Previously deemed in leaked US cables as the “dictator in waiting”, prior to the election Thura U Shwe Mann had made no secret of his presidential ambitions, even as that put him at odds with President U Thein Sein who declined to contest a seat and suggested in interviews that he might also have an interest in serving another term. Despite a murky past and a not untainted reform resume, Thura U Shwe Mann has firmly planted himself and his faction in the pro-democracy, pro-transition camp, much to the chagrin of his former military colleagues who, some analysts speculated, requested the Speaker be pushed from the party.

At a press conference called just one week after Thura U Shwe Mann’s dismissal from the Union Solidarity and Development Party, Daw Aung San Suu Kyi also pledged that her party would continue to work with their “ally”.

Despite losing his seat in Pyu, Thura U Shwe Mann has continued to meet frequently with the NLD leader after the elections, holding private meetings six times.

Senior members of the USDP suggested Thura U Shwe Mann can serve as a valuable interlocutor between the NLD and the military MPs in the next stage of government.

“There is no person like U Shwe Mann who knows so much about military,” said U Zaw Myit Pe, an Amyotha Hluttaw MP for the USDP. He added that the Speaker may have passed along pointers and suggestions ahead of the NLD leader’s meetings last week with Commander-in-Chief Senior General Min Aung Hlaing and ex-senior general Than Shwe.

“Daw Su cooperates with U Shwe Mann for the sake of the country,” said U Zaw Myint Pe, who was also removed from the USDP’s central executive committee in the August purge.

U Thura Shwe Mann has benefited from close relations with another former leader of the country, U Than Shwe. When U Than Shwe became commander-in-chief of the Tatmadaw in 1992, he appointed Thura U Shwe Mann as one of his deputies. Thura U Shwe Mann was allowed to rise through the ranks and become the third most powerful figure in the country. But when the regime embarked on its period of transition toward partial civilian rule, he was not granted the top post as president.

USDP MP Thura U Aung Ko, who sits next to Daw Aung San Suu Kyi in parliament, said it would benefit the NLD to bring other parties into their government.

“She will not form the government with NLD candidates alone,” he said, adding that she is also expected to appoint ethnic politicians to prominent roles to boost national reconciliation.

“That’s why the Speaker does his best to support Daw Aung San Suu Kyi, to form a government for national reconciliation,” said Thura U Aung Ko.

Political commentators have speculated that the political rift within the USDP that led to Thura U Shwe Mann’s ousting also cost the party heavy losses in the election.

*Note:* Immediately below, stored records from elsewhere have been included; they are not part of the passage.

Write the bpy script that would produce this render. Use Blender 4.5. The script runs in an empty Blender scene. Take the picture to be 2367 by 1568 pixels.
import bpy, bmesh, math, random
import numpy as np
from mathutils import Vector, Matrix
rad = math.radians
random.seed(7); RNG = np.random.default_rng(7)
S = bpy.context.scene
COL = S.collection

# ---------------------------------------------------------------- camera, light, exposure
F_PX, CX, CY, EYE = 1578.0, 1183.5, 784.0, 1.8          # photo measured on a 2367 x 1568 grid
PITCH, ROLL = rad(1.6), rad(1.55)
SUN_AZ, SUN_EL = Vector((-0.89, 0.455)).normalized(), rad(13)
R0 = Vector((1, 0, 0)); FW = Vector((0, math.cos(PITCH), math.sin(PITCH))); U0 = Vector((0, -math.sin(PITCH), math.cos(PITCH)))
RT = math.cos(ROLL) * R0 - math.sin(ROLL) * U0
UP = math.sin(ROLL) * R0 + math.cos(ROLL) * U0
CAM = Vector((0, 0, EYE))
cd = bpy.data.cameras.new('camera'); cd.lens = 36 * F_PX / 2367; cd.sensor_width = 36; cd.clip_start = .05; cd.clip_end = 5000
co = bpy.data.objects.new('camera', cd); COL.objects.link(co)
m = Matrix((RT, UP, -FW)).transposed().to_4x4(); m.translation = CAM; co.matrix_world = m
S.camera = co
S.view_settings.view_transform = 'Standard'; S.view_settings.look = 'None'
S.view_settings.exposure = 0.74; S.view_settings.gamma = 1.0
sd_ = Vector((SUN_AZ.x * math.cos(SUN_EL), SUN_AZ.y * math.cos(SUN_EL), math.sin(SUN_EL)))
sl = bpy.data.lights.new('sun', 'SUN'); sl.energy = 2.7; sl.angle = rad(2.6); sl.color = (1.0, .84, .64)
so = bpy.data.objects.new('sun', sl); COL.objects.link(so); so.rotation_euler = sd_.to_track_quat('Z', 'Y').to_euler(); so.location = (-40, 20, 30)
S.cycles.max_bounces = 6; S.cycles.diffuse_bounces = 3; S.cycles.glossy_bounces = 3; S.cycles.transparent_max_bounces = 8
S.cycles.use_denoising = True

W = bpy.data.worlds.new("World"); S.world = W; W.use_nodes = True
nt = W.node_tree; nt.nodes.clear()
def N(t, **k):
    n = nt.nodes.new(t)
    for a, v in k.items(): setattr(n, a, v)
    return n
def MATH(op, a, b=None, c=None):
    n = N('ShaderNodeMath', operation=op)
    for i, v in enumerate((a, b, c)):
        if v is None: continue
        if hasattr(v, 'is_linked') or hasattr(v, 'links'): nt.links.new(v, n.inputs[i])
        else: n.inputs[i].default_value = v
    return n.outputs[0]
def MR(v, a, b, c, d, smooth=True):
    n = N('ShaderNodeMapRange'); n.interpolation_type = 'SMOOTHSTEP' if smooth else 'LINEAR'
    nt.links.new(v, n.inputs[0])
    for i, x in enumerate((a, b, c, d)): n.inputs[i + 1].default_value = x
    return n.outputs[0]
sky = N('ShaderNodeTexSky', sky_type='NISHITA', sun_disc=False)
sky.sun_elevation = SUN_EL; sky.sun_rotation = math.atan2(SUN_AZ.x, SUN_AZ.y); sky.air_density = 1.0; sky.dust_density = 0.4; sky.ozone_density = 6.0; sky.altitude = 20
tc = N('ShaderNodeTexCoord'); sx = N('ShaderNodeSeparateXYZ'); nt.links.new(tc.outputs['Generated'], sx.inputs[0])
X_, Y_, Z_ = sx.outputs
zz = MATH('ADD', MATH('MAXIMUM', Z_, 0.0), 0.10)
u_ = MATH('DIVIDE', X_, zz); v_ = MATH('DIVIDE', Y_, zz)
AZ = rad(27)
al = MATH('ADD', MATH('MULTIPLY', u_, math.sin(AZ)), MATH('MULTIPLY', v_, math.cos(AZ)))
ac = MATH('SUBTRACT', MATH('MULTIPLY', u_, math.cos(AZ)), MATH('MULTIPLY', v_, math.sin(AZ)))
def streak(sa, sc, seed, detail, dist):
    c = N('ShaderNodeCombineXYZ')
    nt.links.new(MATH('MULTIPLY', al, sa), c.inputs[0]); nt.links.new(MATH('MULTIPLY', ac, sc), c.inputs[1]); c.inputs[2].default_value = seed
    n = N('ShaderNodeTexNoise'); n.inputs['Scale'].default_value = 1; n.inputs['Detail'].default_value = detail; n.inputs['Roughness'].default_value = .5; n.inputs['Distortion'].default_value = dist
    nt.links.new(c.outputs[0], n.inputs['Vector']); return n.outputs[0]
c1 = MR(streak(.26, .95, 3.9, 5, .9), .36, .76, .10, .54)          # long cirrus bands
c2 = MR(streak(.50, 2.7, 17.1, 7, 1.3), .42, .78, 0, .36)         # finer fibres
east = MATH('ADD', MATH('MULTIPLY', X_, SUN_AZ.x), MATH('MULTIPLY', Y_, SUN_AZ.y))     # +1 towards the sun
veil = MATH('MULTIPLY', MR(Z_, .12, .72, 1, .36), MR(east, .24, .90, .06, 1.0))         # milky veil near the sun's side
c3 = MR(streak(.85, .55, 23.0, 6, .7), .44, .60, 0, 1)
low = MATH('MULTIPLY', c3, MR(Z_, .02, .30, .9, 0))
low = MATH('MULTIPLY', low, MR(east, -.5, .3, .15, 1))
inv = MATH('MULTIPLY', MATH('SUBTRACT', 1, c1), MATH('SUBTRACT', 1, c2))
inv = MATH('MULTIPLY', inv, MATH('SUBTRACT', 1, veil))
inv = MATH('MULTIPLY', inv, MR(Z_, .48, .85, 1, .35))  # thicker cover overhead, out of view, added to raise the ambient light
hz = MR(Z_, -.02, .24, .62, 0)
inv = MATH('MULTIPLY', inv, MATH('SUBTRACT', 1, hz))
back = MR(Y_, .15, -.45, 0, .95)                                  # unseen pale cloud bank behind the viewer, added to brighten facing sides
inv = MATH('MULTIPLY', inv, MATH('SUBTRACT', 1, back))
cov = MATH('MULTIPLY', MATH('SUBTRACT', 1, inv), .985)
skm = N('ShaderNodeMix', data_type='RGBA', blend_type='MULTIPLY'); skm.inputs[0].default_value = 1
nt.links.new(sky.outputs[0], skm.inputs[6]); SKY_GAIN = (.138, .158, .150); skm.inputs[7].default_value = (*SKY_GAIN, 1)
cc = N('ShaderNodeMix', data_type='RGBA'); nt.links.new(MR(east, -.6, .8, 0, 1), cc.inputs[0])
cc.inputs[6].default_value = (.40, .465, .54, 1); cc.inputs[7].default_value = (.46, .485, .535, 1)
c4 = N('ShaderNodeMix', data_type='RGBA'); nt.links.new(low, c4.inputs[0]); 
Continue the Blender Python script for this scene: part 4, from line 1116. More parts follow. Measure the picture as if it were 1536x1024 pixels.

The former ruling party captured just 41 seats in the two houses of parliament.

Even as he predicted the coming election loss for the party and abdicated responsibility, Thura U Shwe Mann was clearly not giving up his political maneuverings. He has actively continued to post on Facebook, including most recently urging the public to support the NLD for the good of the country.

U Ye Htun, a representative of Pyithu Hluttaw from the Shan National Development Party, said there were many posts, such as Union minister, that Thura U Shwe Mann would likely not accept as he does not want to work under the thumb of the president.

“Either the chair of the UEC or the Constitutional Tribunal would be suitable for U Shwe Mann because he can work independently,” said U Ye Htun. The USDP could not challenge these presidential appointments, but if he does become head of the UEC, the NLD may be accused of benefiting from favouritism. If Thura U Shwe Mann were to take up the UEC position, he would also have to resign from the USDP, U Ye Htun said.

While the NLD spokesperson refused to comment on any government positions before they are officially announced, Thura U Shwe Mann has also kept silent.

Local political commentator U Sithu Aung Myint cautioned against jumping to early conclusions, as the appointment of positions remains some time away.

“Speculation is just speculation. Who knows what will happen? We have to wait and see,” he said.